Rosen has since apologized, but not before receiving her own
share of "scorn" for belittling Romney's family devotion. While liberal
talking heads were spinning Rosen's inanity into a spoof of
Republicans, Democrat strategists ran from her like she'd arrived
at the Baptist picnic toting a bottle of Jack Daniels. Yet Rosen's offense wasn't
her assessment of Ann Romney. Her actual faux pas arose when she said of the
"Republican War on Women":
Well, first, can we just get rid of
this word, “war on women”? The Obama campaign does not use it, President Obama
does not use it—this is something that the Republicans are accusing people of
using, but they’re actually the ones spreading it.
Unintentional error is excusable. But Rosen's false and illogical
opinions weren't unintentional. No rational person believes Republicans would
sabotage their standing with female voters by wrongly accusing themselves of
waging war on women. To accept Rosen's accusation as fact, one must also accept
that Emily's List and
the Democratic Congressional Campaign Committee (DCCC) are members of some
vast, right-wing cabal.
Emily's List has issued an endless stream of emails accusing
"ultra-conservatives" of "attacking" the organization's
preferred candidates, predominantly females. In a message dated March 23, 2012 Emily's
List supported electing women to "stop the Republican War on Women in its
tracks." On April 12 Emily's List claimed Wisconsin Gov. Scott Walker had
"taken the Republican War on Women and made it his personal crusade."
The DCCC's director, Kathy Ward, issued a short message that mentioned
"war on women" four times, concluding with, "Let's make
Republicans regret they ever launched a War on Women." Even Vice President
Biden, certainly a part of the Obama campaign, said, "I think the 'war on
women' is real."
Sorry Hilary; Republicans didn't create the "War on
Women" theme and everyone knows it, including you.

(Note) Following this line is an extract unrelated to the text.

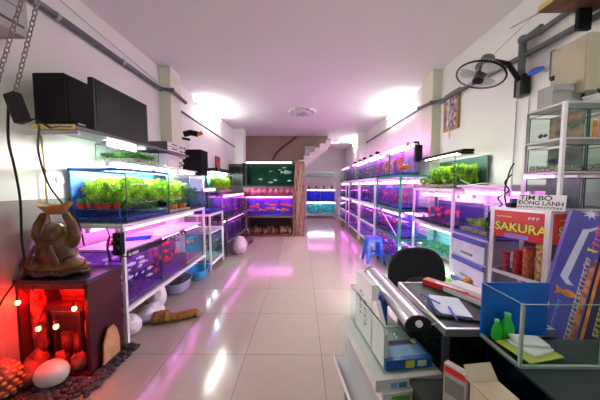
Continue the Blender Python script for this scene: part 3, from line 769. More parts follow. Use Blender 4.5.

So the real issue in "Hilary Rosen-gate" wasn't
Rosen's opinion of Ann Romney, as the pontificators have pontificated. It was
her blatant lie. Why would she issue a statement so nonsensical, so fabricated,
so refutable? There's a method to her madness. Rosen knows that large numbers
of liberal voters will accept her story as the unmitigated gospel, never
bothering to recognize or research the truth. Rosen was publicly pandering to a
segment of her party's base.
It only appeared the Democrat Party had tossed Hilary Rosen
under the bus. In baseball terminology she took one for the team. When the
heat's off the Democrat hierarchy will reward her loyalty.